■ EXERCISE TASK:
Copy the listing below in full and skip every picture.

■ GIVEN DATA:
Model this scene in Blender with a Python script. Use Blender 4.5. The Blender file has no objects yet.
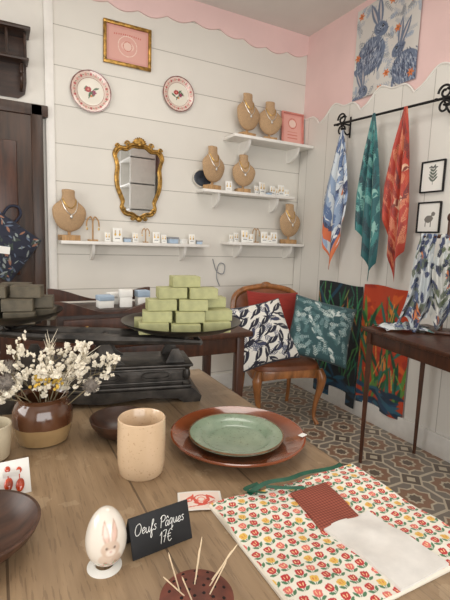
import bpy, bmesh, math, random
import numpy as np
from mathutils import Vector, Matrix, Euler
random.seed(7); rng=np.random.default_rng(5)
rad=math.radians
scene=bpy.context.scene
scene.view_settings.view_transform='Standard'
COL=scene.collection

# ---------------------------------------------------------------- colour
def lin(c):
    c=np.asarray(c,float)/255.0
    return np.where(c<=0.04045,c/12.92,((c+0.055)/1.055)**2.4)
def rgba(c): 
    l=lin(c); return (float(l[0]),float(l[1]),float(l[2]),1.0)

# ---------------------------------------------------------------- materials
MATS={}
def mat(name,col,rough=.6,metal=0.0,var=.12,scale=18.0,bump=0.0,coat=0.0,stretch=None,trans=0.0,sheen=0.0):
    if name in MATS: return MATS[name]
    m=bpy.data.materials.new(name); m.use_nodes=True
    nt=m.node_tree; b=nt.nodes['Principled BSDF']
    b.inputs['Roughness'].default_value=rough; b.inputs['Metallic'].default_value=metal
    b.inputs['Coat Weight'].default_value=coat
    b.inputs['Transmission Weight'].default_value=trans
    b.inputs['Sheen Weight'].default_value=sheen
    tc=nt.nodes.new('ShaderNodeTexCoord'); mp=nt.nodes.new('ShaderNodeMapping')
    if stretch: mp.inputs['Scale'].default_value=stretch
    nz=nt.nodes.new('ShaderNodeTexNoise'); nz.inputs['Scale'].default_value=scale; nz.inputs['Detail'].default_value=5
    nt.links.new(tc.outputs['Object'],mp.inputs['Vector']); nt.links.new(mp.outputs['Vector'],nz.inputs['Vector'])
    rp=nt.nodes.new('ShaderNodeValToRGB')
    c=np.asarray(col,float)
    rp.color_ramp.elements[0].position=.3; rp.color_ramp.elements[1].position=.7
    rp.color_ramp.elements[0].color=rgba(np.clip(c*(1-var),0,255)); rp.color_ramp.elements[1].color=rgba(np.clip(c*(1+var*.6),0,255))
    nt.links.new(nz.outputs['Fac'],rp.inputs['Fac']); nt.links.new(rp.outputs['Color'],b.inputs['Base Color'])
    if bump:
        bp=nt.nodes.new('ShaderNodeBump'); bp.inputs['Strength'].default_value=bump; bp.inputs['Distance'].default_value=.01
        nt.links.new(nz.outputs['Fac'],bp.inputs['Height']); nt.links.new(bp.outputs['Normal'],b.inputs['Normal'])
    MATS[name]=m; return m

def attr_mat(name,rough=.85,coat=0.0,sheen=0.0,bump=.15,bscale=400):
    if name in MATS: return MATS[name]
    m=bpy.data.materials.new(name); m.use_nodes=True
    nt=m.node_tree; b=nt.nodes['Principled BSDF']
    b.inputs['Roughness'].default_value=rough; b.inputs['Coat Weight'].default_value=coat; b.inputs['Sheen Weight'].default_value=sheen
    a=nt.nodes.new('ShaderNodeAttribute'); a.attribute_name='Col'
    nt.links.new(a.outputs['Color'],b.inputs['Base Color'])
    if bump:
        tc=nt.nodes.new('ShaderNodeTexCoord'); nz=nt.nodes.new('ShaderNodeTexNoise'); nz.inputs['Scale'].default_value=bscale
        bp=nt.nodes.new('ShaderNodeBump'); bp.inputs['Strength'].default_value=bump; bp.inputs['Distance'].default_value=.002
        nt.links.new(tc.outputs['Object'],nz.inputs['Vector']); nt.links.new(nz.outputs['Fac'],bp.inputs['Height']); nt.links.new(bp.outputs['Normal'],b.inputs['Normal'])
    MATS[name]=m; return m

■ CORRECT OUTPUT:
Model this scene in Blender with a Python script. Use Blender 4.5. The Blender file has no objects yet.
import bpy, bmesh, math, random
import numpy as np
from mathutils import Vector, Matrix, Euler
random.seed(7); rng=np.random.default_rng(5)
rad=math.radians
scene=bpy.context.scene
scene.view_settings.view_transform='Standard'
COL=scene.collection

# ---------------------------------------------------------------- colour
def lin(c):
    c=np.asarray(c,float)/255.0
    return np.where(c<=0.04045,c/12.92,((c+0.055)/1.055)**2.4)
def rgba(c): 
    l=lin(c); return (float(l[0]),float(l[1]),float(l[2]),1.0)

# ---------------------------------------------------------------- materials
MATS={}
def mat(name,col,rough=.6,metal=0.0,var=.12,scale=18.0,bump=0.0,coat=0.0,stretch=None,trans=0.0,sheen=0.0):
    if name in MATS: return MATS[name]
    m=bpy.data.materials.new(name); m.use_nodes=True
    nt=m.node_tree; b=nt.nodes['Principled BSDF']
    b.inputs['Roughness'].default_value=rough; b.inputs['Metallic'].default_value=metal
    b.inputs['Coat Weight'].default_value=coat
    b.inputs['Transmission Weight'].default_value=trans
    b.inputs['Sheen Weight'].default_value=sheen
    tc=nt.nodes.new('ShaderNodeTexCoord'); mp=nt.nodes.new('ShaderNodeMapping')
    if stretch: mp.inputs['Scale'].default_value=stretch
    nz=nt.nodes.new('ShaderNodeTexNoise'); nz.inputs['Scale'].default_value=scale; nz.inputs['Detail'].default_value=5
    nt.links.new(tc.outputs['Object'],mp.inputs['Vector']); nt.links.new(mp.outputs['Vector'],nz.inputs['Vector'])
    rp=nt.nodes.new('ShaderNodeValToRGB')
    c=np.asarray(col,float)
    rp.color_ramp.elements[0].position=.3; rp.color_ramp.elements[1].position=.7
    rp.color_ramp.elements[0].color=rgba(np.clip(c*(1-var),0,255)); rp.color_ramp.elements[1].color=rgba(np.clip(c*(1+var*.6),0,255))
    nt.links.new(nz.outputs['Fac'],rp.inputs['Fac']); nt.links.new(rp.outputs['Color'],b.inputs['Base Color'])
    if bump:
        bp=nt.nodes.new('ShaderNodeBump'); bp.inputs['Strength'].default_value=bump; bp.inputs['Distance'].default_value=.01
        nt.links.new(nz.outputs['Fac'],bp.inputs['Height']); nt.links.new(bp.outputs['Normal'],b.inputs['Normal'])
    MATS[name]=m; return m

def attr_mat(name,rough=.85,coat=0.0,sheen=0.0,bump=.15,bscale=400):
    if name in MATS: return MATS[name]
    m=bpy.data.materials.new(name); m.use_nodes=True
    nt=m.node_tree; b=nt.nodes['Principled BSDF']
    b.inputs['Roughness'].default_value=rough; b.inputs['Coat Weight'].default_value=coat; b.inputs['Sheen Weight'].default_value=sheen
    a=nt.nodes.new('ShaderNodeAttribute'); a.attribute_name='Col'
    nt.links.new(a.outputs['Color'],b.inputs['Base Color'])
    if bump:
        tc=nt.nodes.new('ShaderNodeTexCoord'); nz=nt.nodes.new('ShaderNodeTexNoise'); nz.inputs['Scale'].default_value=bscale
        bp=nt.nodes.new('ShaderNodeBump'); bp.inputs['Strength'].default_value=bump; bp.inputs['Distance'].default_value=.002
        nt.links.new(tc.outputs['Object'],nz.inputs['Vector']); nt.links.new(nz.outputs['Fac'],bp.inputs['Height']); nt.links.new(bp.outputs['Normal'],b.inputs['Normal'])
    MATS[name]=m; return m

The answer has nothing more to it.